É por Deus ser uma Trindade que o valor do amor existe no cristianismo de um modo que não existe em nenhuma outra fé.
"Jesus Christ, God the Son, is the logic, the blueprint for creation. He is the once eternally loved by the Father; Creation is about the extension of that love outward so that it might be enjoyed by others. (...) The God who loves to have an outgoing Image of himself in his Son loves to have many images of his love." O mundo existe porque existe uma história de amor entre Deus Pai e Deus Filho que pelo poder do Espírito Santo cria pessoas. E, atenção, que isto não sexualiza Deus mas espiritualiza o sexo dos homens. Só temos filhos porque uma relação familiar já existe dentro do próprio Deus. Se não existisse Trindade não podíamos amar Deus, os nossos filhos ou fosse o que fosse.
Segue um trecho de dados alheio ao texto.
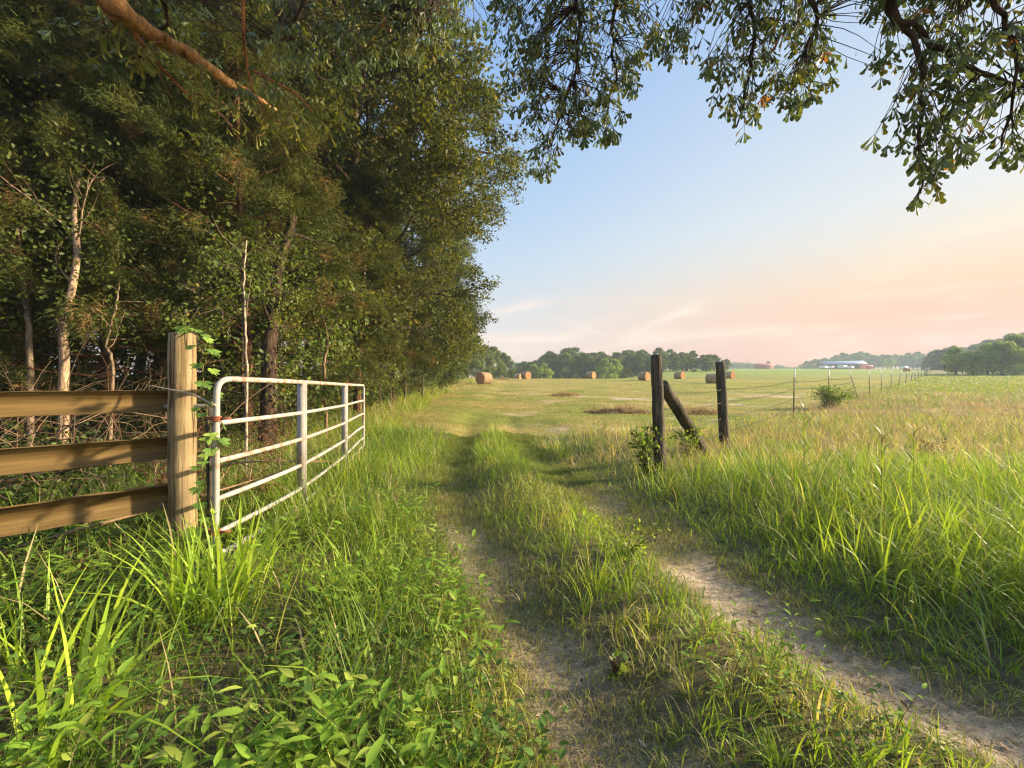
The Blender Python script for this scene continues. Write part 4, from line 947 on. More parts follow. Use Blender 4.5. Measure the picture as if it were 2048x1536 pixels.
def dead_branch(pts, r, label, nt=9, needles=0):
    p = smooth_path(pts, 16); b = p[0].copy(); e = empty('fallen_branch', b, label, 'branch', 'dead branches lying behind the board fence'); mb, lf = MB(), MB()
    c = np.array([.30, .21, .13]); tube(mb, p, np.linspace(r, r * .3, 16), 7, c, True, .1)
    for k in range(nt):
        q, d = interp_path(p, .15 + .8 * (k + RNG.random()) / nt); l = limb_path(q, unit(d * .8 + perp(d, RNG)), .5 + .5 * RNG.random(), 8, .2, -.03, RNG); l[:, 2] = np.maximum(l[:, 2], .03)
        tube(mb, l, np.linspace(r * .35, .002, 8), 4, c * (.7 + .5 * RNG.random()), False)
        for m in range(3):
            q2, d2 = interp_path(l, .3 + .2 * m); l2 = limb_path(q2, unit(d2 + perp(d2, RNG)), .35, 6, .25, -.02, RNG); l2[:, 2] = np.maximum(l2[:, 2], .03)
            tube(mb, l2, np.linspace(.003, .0012, 6), 3, c * .8, False)
            if needles:
                n = needles; i = RNG.integers(1, 6, n); inst(lf, NEEDLE[0], NEEDLE[1], l2[i] + RNG.normal(0, .045, (n, 3)), rdir(n) + d2, rdir(n), np.stack([.04 + .06 * RNG.random(n), np.full(n, .008), np.ones(n)], -1), np.array([.15, .07, .038]) * (.5 + .9 * RNG.random((n, 1))))
    mb.build('bough', M_TWIG, e, False, b)
    if needles: lf.build('needles', M_NEEDLE, e, False, b)
dead_branch([(-3.9, 2.2, .15), (-3.2, 2.9, .33), (-2.75, 3.6, .42), (-2.4, 4.3, .5)], .018, 'fallen cedar branch with red brown needles under the lowest board', 10, 50)
dead_branch([(-4.5, 2.9, .2), (-3.8, 3.5, .42), (-3.2, 4.0, .35), (-2.7, 4.6, .3)], .02, 'long pale fallen branch slanting behind the lowest board', 10, 22)
dead_branch([(-5.6, 3.6, .25), (-4.6, 4.0, .55), (-3.9, 4.2, .62), (-3.2, 4.2, .5)], .02, 'bare forked fallen branch behind the middle board', 11, 0)
dead_branch([(-4.0, 5.4, .3), (-3.4, 5.2, .42), (-2.8, 5.4, .38), (-2.5, 5.9, .3)], .02, 'reddish fallen branch behind the lower gate rails', 8, 0)
dead_branch([(-6.0, 4.6, .3), (-5.2, 4.5, .8), (-4.7, 4.6, 1.1), (-4.2, 4.9, 1.0)], .014, 'arched grey dead branch between the two upper boards', 9, 0)
dead_branch([(-3.6, 3.2, .2), (-3.3, 3.5, .35), (-2.9, 3.6, .3), (-2.5, 3.9, .25)], .012, 'small heap like cedar branch full of rusty needles beside the gatepost', 10, 60)
for (x, y, h, lb) in ((-5.2, 23.2, 1.25, 'dark narrow post at the woods edge beneath the hanging boughs'), (-5.5, 20.5, 1.2, 'pale narrow post at the woods edge left of the dark one'), (-5.6, 18.4, 1.15, 'greyish narrow post in the woods edge nearest the gate')):
    z = float(height(x, y)); post('narrow_post', (x, y, z), (x + .03, y, z + h), .055, .05, M_GREYPOST, lb, 'post', 'narrow posts of the woodside fence', 10)
z0 = float(height(-2.36, 3.35)); post('stub_post', (-2.66, 3.55, z0), (-2.68, 3.55, 1.25), .035, .03, M_GREYPOST, 'thin pale stub post half hidden behind the gate hinge', 'post', None, 10, .2)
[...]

Corram para este livro porque se quiserem amar o cristianismo, amem-no por causa da Trindade. Se o quiserem odiar, odeiem-no por causa da Trindade. Se vamos ter opiniões acerca da religião, que elas se fundem na própria identidade da divindade, e não na identidade dos que crêem nela. É um narcisismo insuportável aquele de querermos atrair pessoas à fé a partir do modo ela nos fica bem. Antes de haver vida nos nossos belos olhos azuis, já havia toda a vida que interessava dentro do Deus que é beleza triuna.
Um obrigado à Sara e ao Tiago Falcoeiras que me ofereceram este livro maravilhoso.